Counting scrambles (but not designed QB runs) as pass plays rather than runs. This is an improvement, because although a scramble is counted on the stat sheet as a run by the quarterback, the play actually signals that the team’s intention was to pass.

Eliminating kneel-downs. While these are recorded as runs in the box score, they are best simply ignored because the offense did not intend to advance the ball.

Eliminating spikes for a similar reason; these are recorded as passes in the box score but should be excluded for purposes of quantifying an offense’s identity.

The Jacksonville Jaguars (Adjusted Pass Ratio of 70.9 percent), Kansas City Chiefs (70.9 percent) and Indianapolis Colts (70.3 percent) rank as the most pass-happy teams in the NFL by this metric. But those three teams have trailed, often significantly, for large stretches of their games.1 And, of course, trailing teams tend to throw more, while leading teams rely on the ground game to run out the clock.

That’s why it’s crucial to adjust for pass ratio by something I call Game Script.
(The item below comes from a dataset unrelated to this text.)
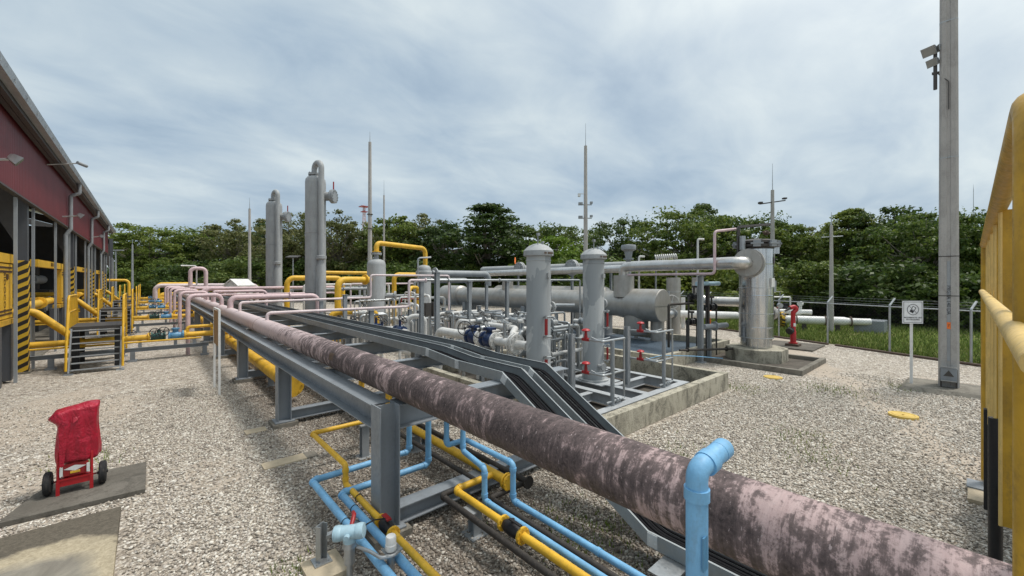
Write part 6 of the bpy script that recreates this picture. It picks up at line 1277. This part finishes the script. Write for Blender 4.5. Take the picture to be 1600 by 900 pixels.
part(MB().rings([[o_ + RT * a + f1 * b + Vector((0, 0, z)) for a, z in ((-.6, 0), (.6, 0), (.6, 2.45), (0, 2.95), (-.6, 2.45))] for b in (-1.2, 1.2)]), 'wall', 'white', t)
part(MB().rings([[o_ + RT * a + f1 * b + Vector((0, 0, z)) for a, z in ((-.75, 2.36), (0, 3.0), (.75, 2.36), (.75, 2.44), (0, 3.08), (-.75, 2.44))] for b in (-1.4, 1.4)]), 'roof', 'white', t)
part(MB().obox(o_ + f1 * 1.21 + Vector((0, 0, 1.1)), RT * .45, f1 * .01, (0, 0, .7)), 'door', 'galvanised', t)
cross('far_yellow_pipe', 'yellow pipe arch at the far end of the shed, left', [(-3.6, 62, .1), (-3.6, 62, 2.95), (-1.5, 62, 2.95), (-1.5, 62, .1)], .13, 'yellow', bend=.4)
cross('far_yellow_pipe', 'low yellow pipe bridge beyond the crossing stairs', [(.9, 62, .1), (.9, 62, 2.5), (4.4, 62, 2.5), (4.4, 62, .1)], .2, 'yellow', bend=.4)
cross('far_yellow_pipe', 'thick low yellow pipe in front of the blue-roofed sheds', [(1.2, 66, .1), (1.2, 66, 1.2), (6.5, 66, 1.2), (6.5, 66, .1)], .25, 'yellow', bend=.4)

# ------------------------------------------------------------------ guard rail of the stair platform the view is taken from
GY = -.12
t = thing('platform_guardrail', 'large yellow guard rail with close upright bars at the right edge', 'guard rail', (5.6, GY - .6, 0))
zt = 3.5
part(MB().tube([(9.0, GY - .02, 0.12), (9.0, GY - .02, zt - .02)], .055, n=12).tube([(8.95, GY, zt), (1.78, GY, zt), (1.78, GY, 0)], .046, .14, n=16), 'top_rail', 'yellow_old', t)
part(MB().tube([(7.3, GY + .040, 2.86), (1.1, GY + .040, 2.86)], .028, n=14), 'mid_rail', 'rail_cream_highlight', t)
for x in (8.1, 7.2, 6.2, 4.3): part(MB().box(x, GY - .10, 1.34, x + .014, GY - .012, zt - .03), 'upright_bar', 'yellow_old', t); part(MB().cyl((x, GY - .008, 1.34), (x, GY - .008, zt - .03), .010, n=10), 'highlight_edge', 'rail_cream_highlight', t)  # pale strips put each bar's bright edge highlight into the colour
for x in (5.27, 2.45): part(MB().box(x - .02, GY - .11, 1.85, x + .02, GY - .014, zt - .02), 'post', 'yellow_old', t, bevel=.006); part(MB().cyl((x - .012, GY - .008, 1.85), (x - .012, GY - .008, zt - .02), .011, n=10), 'highlight_edge', 'rail_cream_highlight', t); part(MB().cyl((x, GY - .01, 0), (x, GY - .01, 1.849), .042, n=24), 'post_foot', 'black' if x > 4 else 'yellow_old', t)  # posts carry the same painted edge highlight
part(MB().cbox((8.05, GY - .02, .70), (.11, .08, 1.28)), 'post_foot', 'black', t)
part(MB().box(2.7, GY - 1.4, 1.2, 8.9, GY - .08, 1.32), 'deck', 'dark_steel', t)
for x in (2.8, 8.8): part(MB().cbox((x, GY - 1.35, .6), (.1, .1, 1.2)), 'leg', 'dark_steel', t)
part(MB().cbox((8.62, GY - .05, .03), (.75, .42, .06)), 'footing', 'tan_concrete', t); part(MB().cbox((8.85, GY + .02, .07), (.34, .3, .02)), 'foot_plate', 'steel_grey', t)

# ------------------------------------------------------------------ trees
def leaves(pads, rng, lsize):
    P0, N0, S0 = [], [], []
    for c, rx, rz, n in pads:
        u = rng.normal(0, 1, (n, 3)); u /= np.linalg.norm(u, axis=1)[:, None]; rr = rng.random(n) ** .55 * 1.12
        P0.append(np.array(c) + u * rr[:, None] * np.array([rx, rx, rz])); nn = u * .6 + rng.normal(0, .75, (n, 3)) + np.array([0, 0, .6]); N0.append(nn / np.linalg.norm(nn, axis=1)[:, None]); S0.append(lsize * rng.uniform(.55, 1.35, n))
    P0, N0, S0 = np.concatenate(P0), np.concatenate(N0), np.concatenate(S0); n = len(P0)
    a = rng.normal(0, 1, (n, 3)); a -= N0 * (a * N0).sum(1)[:, None]; a /= np.linalg.norm(a, axis=1)[:, None]; b = np.cross(N0, a)
    a *= S0[:, None]; b *= S0[:, None] * .62
    V = np.stack([P0 - a, P0 - b * .9 - a * .1 + N0 * S0[:, None] * .12, P0 + a, P0 + b * .9 - a * .1 + N0 * S0[:, None] * .12], 1).reshape(-1, 3)
    return V, np.arange(n * 4).reshape(-1, 4)
def make_tree(seed, kind, H, RR, leafmat, lsize=.2, dens=1.0):
    rng = np.random.default_rng(seed); pads = []; tips = []
    if kind == 'flat':      # wide layered crown with gaps
        for k in range(92):
            a = rng.uniform(0, 6.28); q = math.sqrt(rng.random()); f = rng.random()
            z = H * (.42 + .5 * f ** .8) - H * .13 * (q ** 2) ; rad = RR * q * (.55 + .45 * min(1, f * 1.6))
            c = (math.cos(a) * rad, math.sin(a) * rad, z); pr = RR * rng.uniform(.09, .21); pads.append((c, pr, pr * .34, int(112 * dens * rng.uniform(.7, 1.2)))); tips.append(c)
    elif kind == 'round':
        for k in range(105):
            u = rng.normal(0, 1, 3); u /= np.linalg.norm(u); q = rng.random() ** .45
            c = (u[0] * RR * q, u[1] * RR * q, H * .60 + u[2] * H * .37 * q); pr = RR * rng.uniform(.11, .26); pads.append((c, pr, pr * .5, int(118 * dens * rng.uniform(.6, 1.2)))); tips.append(c)
    elif kind == 'tall':
        for k in range(92):
            f = rng.random(); a = rng.uniform(0, 6.28); w_ = math.sin(math.pi * min(1, .14 + f * .84)) ** .7; q = math.sqrt(rng.random())
            c = (math.cos(a) * RR * q * w_, math.sin(a) * RR * q * w_, H * (.26 + .70 * f)); pr = RR * rng.uniform(.14, .30); pads.append((c, pr, pr * .45, int(118 * dens * rng.uniform(.6, 1.2)))); tips.append(c)
    elif kind == 'bush':
        for k in range(46):
            u = rng.normal(0, 1, 3); u /= np.linalg.norm(u); q = rng.random() ** .4
            c = (u[0] * RR * q, u[1] * RR * q, max(.25, H * .47 + u[2] * H * .46 * q)); pr = RR * rng.uniform(.16, .3); pads.append((c, pr, pr * .6, int(170 * dens * rng.uniform(.6, 1.2)))); tips.append(c)
    for k in range(7):      # loose sprays between the clumps
        f = rng.random(); a = rng.uniform(0, 6.28); q = math.sqrt(rng.random()) * .75
        pads.append(((math.cos(a) * RR * q, math.sin(a) * RR * q, H * ((.5 + .38 * f) if kind == 'flat' else (.34 + .5 * f))), RR * .34, RR * (.16 if kind == 'flat' else .3), int(120 * dens)))
    V, Fq = leaves(pads, rng, lsize); cme = npmesh('crown', V, Fq, leafmat, 4)
    tb = MB(); r0 = H * .016 + .05; bend_ = rng.normal(0, .03 * H, 2)
    top = Vector((bend_[0], bend_[1], H * .62)); fork = Vector((bend_[0] * .5, bend_[1] * .5, H * .33))
    tb.tube([(0, 0, -.1), fork, top, (top.x * 1.2, top.y * 1.1, H * .88)], lambda f: r0 * (1 - .85 * f), 1.5, 8, 3)
    for c in tips[::3]:
        c = Vector(c); b0 = fork.lerp(top, float(rng.uniform(.0, .9))); md = b0.lerp(c, .55) + Vector((0, 0, -H * .03)); tb.tube([b0, md, c], lambda f: r0 * .38 * (1 - .8 * f) + .012, 1.0, 5, 3)
    return cme, tb
TV = {}
def tree_proto(key, *a):
    cme, tb = make_tree(*a); me_t = None; TV[key] = [cme, tb, None]
tree_proto('flat1', 1, 'flat', 12, 6.5, 'leaf', 0.187, 1.2); tree_proto('flat2', 2, 'flat', 11, 5.6, 'leaf_dark', 0.180, 1.1)
tree_proto('round1', 3, 'round', 11, 4.4, 'leaf', 0.180, 1.2); tree_proto('round2', 4, 'round', 12, 4.8, 'leaf_dark', 0.180, 1.3)
tree_proto('olive', 5, 'round', 11, 4.4, 'leaf_olive', 0.158, .75); tree_proto('tall1', 6, 'tall', 13, 3.6, 'leaf', 0.180, 1.2); tree_proto('tall2', 7, 'tall', 13, 3.8, 'leaf_dark', 0.180, 1.2)
tree_proto('bright', 8, 'round', 7, 3.0, 'leaf_bright', 0.144, 1.1); tree_proto('bush1', 9, 'bush', 5, 3.6, 'leaf', 0.158, 1.3); tree_proto('bush2', 10, 'bush', 5, 3.6, 'leaf_dark', 0.158, 1.3); tree_proto('openflat', 12, 'flat', 12, 6.0, 'leaf_dark', 0.187, .7)
BH = dict(flat1=12, flat2=11, round1=11, round2=12, olive=11, tall1=13, tall2=13, bright=7, bush1=5, bush2=5, openflat=12)
BR = dict(flat1=6.5, flat2=5.6, round1=4.4, round2=4.8, olive=4.4, tall1=3.6, tall2=3.8, bright=3, bush1=3.6, bush2=3.6, openflat=6)
tr_ = random.Random(21)
def plant(key, px, d, top, lab, group='trees of the wood around the plant', wide=1.0, name='wood_tree', cat='tree'):
    x, y = at(px, d); h = hgt(top, d); s = h / BH[key]; 
    t = thing(name, lab, cat, (x, y, 0), group); e = TV[key]
    if e[2] is None:
        o = part(MB().add([(p[0] + x, p[1] + y, p[2]) for p in e[1].v], e[1].f), 'trunk', 'bark', t); e[2] = o.data
    else:
        o = bpy.data.objects.new('trunk', e[2]); COL.objects.link(o); o.parent = t
    c = bpy.data.objects.new('crown', e[0]); COL.objects.link(c); c.parent = t
    t.rotation_euler = (0, 0, tr_.uniform(0, 6.28)); t.scale = (s * wide, s * wide, s); return t
front = [
 ('flat1', 232, 70, 343, 'broad dark flat-topped tree just right of the shed end', 1.25), ('round1', 318, 78, 350, 'tree with loose crown above the pink pipe loop', 1.0),
 ('olive', 366, 66, 338, 'pale thin-leaved tree behind the white hut', 1.0), ('round2', 404, 76, 340, 'dark tree left of the farther grey column', 1.0), ('olive', 456, 62, 327, 'pale tree between the two tall grey columns', 1.05),
 ('olive', 522, 58, 322, 'olive tree just right of the nearer tall grey column', .95), ('olive', 566, 66, 342, 'pale olive tree behind the tallest concrete mast on the left', 1.0), ('round1', 618, 60, 330, 'tree behind the yellow pipe loop', 1.0),
 ('olive', 660, 64, 330, 'grey green tree right of the yellow pipe loop', 1.1), ('flat2', 700, 58, 338, 'dark spreading tree left of the big dark tree', 1.0), ('tall2', 760, 50, 316, 'big dark tree left of the left scrubber vessel', 1.55),
 ('flat2', 826, 66, 340, 'flat-topped tree behind the left scrubber cap', 1.0), ('bright', 862, 46, 368, 'bright yellow-green small tree between the scrubber caps', 1.1), ('openflat', 884, 70, 345, 'open spreading tree behind the tallest lightning mast', 1.0),
 ('openflat', 972, 56, 332, 'open airy tree right of the right scrubber cap', .9), ('round1', 1010, 60, 372, 'low leafy tree behind the mushroom vent', 1.0), ('flat1', 1070, 46, 320, 'large flat-topped tree behind the long clad pipe', 1.0),
 ('tall2', 1098, 58, 316, 'dark round-headed tree poking above the large flat-topped tree', .8), ('flat1', 1150, 50, 326, 'flat-topped tree behind the stainless vessel lid', .9), ('round1', 1232, 44, 342, 'leafy tree just right of the stainless vessel', 1.0),
 ('olive', 1268, 48, 350, 'pale thin tree behind the slim mast with cross arm', .8), ('tall1', 1330, 38, 322, 'tall tree with knobbly top right of the slim mast', 1.2), ('round2', 1398, 36, 314, 'dark tree with knobbly top left of the concrete pole', 1.0),
 ('flat1', 1446, 29, 322, 'drooping leafy tree directly behind the phone sign', .85), ('flat1', 1530, 31, 318, 'spreading green tree right of the concrete pole', .9), ('round1', 1600, 27, 318, 'green tree behind the yellow guard rail', 1.1)]
for k_, px, d, top, lab, wd in front: plant(k_, px, d, top, lab, wide=wd)
fl_ = 'green tree filling the wood behind the front row of trees'
for px in range(150, 1700, 52):
    d = 92 - 50 * max(0, min(1, (px - 250) / 1150.0)) + tr_.uniform(-4, 8)
    if 930 < px < 960: continue
    plant(tr_.choice(('round1', 'round2', 'tall1', 'tall2', 'flat2')), px + tr_.uniform(-14, 14), d, tr_.uniform(372, 396) if px < 1230 else tr_.uniform(358, 392), fl_, 'trees filling the wood', tr_.uniform(1.0, 1.25))
bl_ = 'leafy bush at the foot of the wood'
for px in range(176, 1690, 34):
    d = 66 - 38 * max(0, min(1, (px - 250) / 1150.0)) + tr_.uniform(-3, 5)
    plant(tr_.choice(('bush1', 'bush2', 'bush1', 'round1')), px + tr_.uniform(-12, 12), d, tr_.uniform(392, 415), bl_, 'bushes at the foot of the wood', tr_.uniform(1.0, 1.3), 'bush', 'bush')
# dense undergrowth below the crowns
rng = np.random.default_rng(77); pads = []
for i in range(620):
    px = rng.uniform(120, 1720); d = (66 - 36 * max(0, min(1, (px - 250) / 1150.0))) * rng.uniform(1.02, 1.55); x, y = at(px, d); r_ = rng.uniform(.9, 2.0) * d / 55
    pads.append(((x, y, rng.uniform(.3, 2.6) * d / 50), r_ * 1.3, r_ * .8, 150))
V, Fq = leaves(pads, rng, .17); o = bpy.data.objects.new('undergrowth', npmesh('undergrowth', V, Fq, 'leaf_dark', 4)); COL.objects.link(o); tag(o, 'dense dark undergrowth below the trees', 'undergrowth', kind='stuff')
A team’s Game Script, a statistic I derived in 2012, is simply its average point margin over the course of a game or season, with each second of the game given equal weight. This metric isn’t designed to tell you something you don’t already know from watching the games; on the contrary, it is designed to quantify exactly how the game played out.

It is very complicated, but under their formula, the Jets actually come out as the most balanced offense in the league when it comes to run vs. pass. The final formula produces a number based on this criteria. Positive numbers indicates a team is more run heavy. The higher the number, the more run heavy the team. Negative numbers indicate the opposite.

The Jets come out the closest to 0 of any team in the league.

This is of course but one formula, and it doesn’t address situational football such as in the red zone where some might argue the Jets should be more run heavy than they are.

I just found this interesting and wanted to share it with you.